Microsoft pretty did say you're holding it wrong.
Apple has always being very clever in the way it 'reports' the current Battery State/Charge. Apple work on the basis that after 1000 full cycles of the battery you should still get 80% of it's charge, compared to new.
I'm pretty sure Apple's Li-ion batteries themselves degrades much faster, but clever software programming by Apple gives this appearance, i.e. initially there is more capacity available than stated, and after 1000 cycles, this "reserve" is gradually added to the reported 'mix', to make it appear the battery is more resilient that it actually is.
It's a tweak Apple worked out over time, with thorough testing of the device.
Now take Microsoft, the Surface Pro 3 / Surface Pro 4 are very different to the iPad, in that these are normal high wattage Intel Processors, they have a much higher current drain / recharge rate compared to an iPad. I think Microsoft firstly didn't allow any software "reserve" and secondly, underestimated the shear damage 1000 cycles of high drain / quick charge rate would have on the battery itself, due to this high current drain.
The so called software firmware fix was never going to genuinely fix the dying batteries in the Surface Pro 3/4. It was the physical stress on the batteries doing the damage.
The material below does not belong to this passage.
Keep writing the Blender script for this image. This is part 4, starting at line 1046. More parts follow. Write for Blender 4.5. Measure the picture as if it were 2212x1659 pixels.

Surface Pros have a 3-4 (more like 2-3) shelf life at most, because of this and people need to thoroughly understand that before purchasing.
Second, when Intel came up with Skylake they added new Sleep / Power efficency states. This relates to similar problems Linux has in interpreting this information from the processor / 'southbridge' io chipset/system bios. It takes a bit of jiggery to get it right. It relates to the low level commands of the ACPI (Advanced Power and Configuration Interface) co-developed by Hewlett-Packard, Intel, Microsoft, Phoenix, and Toshiba.
The ACPI Interface/code is inherently buggy, but over the years Manufacturer like HP, Lenovo has learnt the workarounds in order to prevent the battery charging problems, while Microsoft obviously have some skill in implementing the next layer (drivers) between the OS and the hardware, I think they were inexperienced in the ACPI layer between the hardware and the Processor, and how this is presented then to the OS.
I genuinely think most of Microsoft woes were related to Microsoft and not Intel, Intel added new sleep/Power States with Skylake and Microsoft rushed out the device based on older interpretations of those sleep/Power states for their implementation of the ACPI/Hardware.
I'd blame Microsoft, no Intel. That's my take.
Intel may have failed to document those Power States properly, but that would be unlike Intel. I think the info was there, Microsoft failed to read it, implement/test those new Power States, it's implementation of the ACPI for the Surface Range thoroughly.
I think Panos Panay may be the fall-guy for this, if they can afford to lose him. He seems very much the man that would try and cover up an issue than ever declare he made an honest mistake.